Durante el último Tour me acordé del mejor ejemplo. Dijeron el nombre de un viejo equipo, el Mavisa, el Puertas Mavisa, y recibí un magdalenazo proustiano: ¡aquel ciclista que ganó en una larguísima escapada en los noventa! La palabra Mavisa me lo evocó, pero veo ahora que ni siquiera estaba en ese equipo sino en el Wigarma, también borrado por el tiempo.
Fue el 2 de mayo de 1991, etapa Sevilla-Jaén. Un desconocido ganó tras rodar ciento ochenta y cuatro kilómetros en solitario y, aunque el pelotón se lo consintió a partir de un determinado momento, los comentaristas radiofónicos magnificaron su gesta.
El ciclista salió a la luz con toda la trompetería ambiente de entonces. Era Jesús Cruz Martín, un palentino de veintisiete años. Lo apodaban El Pantera, pero los guasones, en referencia a un gran rodador de la época, Vanderaerden, le decían Panteraerden.
Él, sin embargo, estaba ajeno tanto a las guasas como a las pomposidades. Mantuvo la sobriedad, con un discurso articulado y serio: sí, transmitía seriedad ante todo, emitía sus frases con una elocuencia sin aspavientos. Estaba feliz, pero era consciente de que no iba a durar. Y duró, en efecto, sólo aquel día.
Pero qué bien estuvo aquel día, su día. Aunque últimamente se me había olvidado, lo tuve presente muchos años. Encuentro esto que escribí hace trece: “Yo me fijé en él por lo bien que estuvo luego con los periodistas: hizo declaraciones justas y modestas, sobre la etapa y su vida. Se mostraba contento, pero no eufórico. Era noble.
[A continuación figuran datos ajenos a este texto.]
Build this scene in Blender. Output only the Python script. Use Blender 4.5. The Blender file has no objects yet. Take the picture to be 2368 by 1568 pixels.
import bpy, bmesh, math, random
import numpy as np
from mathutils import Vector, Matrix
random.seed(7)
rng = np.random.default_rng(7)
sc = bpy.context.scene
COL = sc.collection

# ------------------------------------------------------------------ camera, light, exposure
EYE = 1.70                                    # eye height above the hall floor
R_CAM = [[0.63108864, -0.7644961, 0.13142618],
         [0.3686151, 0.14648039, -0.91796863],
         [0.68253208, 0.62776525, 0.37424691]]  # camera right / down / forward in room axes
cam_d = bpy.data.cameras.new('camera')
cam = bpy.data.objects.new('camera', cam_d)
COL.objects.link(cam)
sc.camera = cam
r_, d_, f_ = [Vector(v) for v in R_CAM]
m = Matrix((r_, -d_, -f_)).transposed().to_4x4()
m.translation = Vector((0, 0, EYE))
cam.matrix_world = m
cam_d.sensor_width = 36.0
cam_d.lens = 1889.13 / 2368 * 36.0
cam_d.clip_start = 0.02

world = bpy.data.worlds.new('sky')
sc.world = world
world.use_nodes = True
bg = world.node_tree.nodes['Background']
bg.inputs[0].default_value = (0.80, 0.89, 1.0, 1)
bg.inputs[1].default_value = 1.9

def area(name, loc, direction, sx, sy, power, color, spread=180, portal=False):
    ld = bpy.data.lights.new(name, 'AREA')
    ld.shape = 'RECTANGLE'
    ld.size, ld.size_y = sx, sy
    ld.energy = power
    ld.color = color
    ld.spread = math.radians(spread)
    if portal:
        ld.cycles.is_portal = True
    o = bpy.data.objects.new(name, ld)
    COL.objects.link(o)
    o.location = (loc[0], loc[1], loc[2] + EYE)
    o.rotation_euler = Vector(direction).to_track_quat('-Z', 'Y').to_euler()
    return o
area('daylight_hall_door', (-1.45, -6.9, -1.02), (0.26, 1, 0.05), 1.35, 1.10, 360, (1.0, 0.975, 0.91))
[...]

Sabía dónde estaba y habló desde ahí: sobrio pero no parco, diciendo lo que tenía que decir, con un seco orgullo, sin alardes. Él sabía que los focos iban a alumbrarle solo aquella jornada: pero estuvo impecable en ella, y después no se quejó”.
Su ejemplo tenía algo de imperativo kantiano: compórtate de modo que si un día te enfocan las cámaras y lo hacen ese único día, aparezca en ellas dignidad.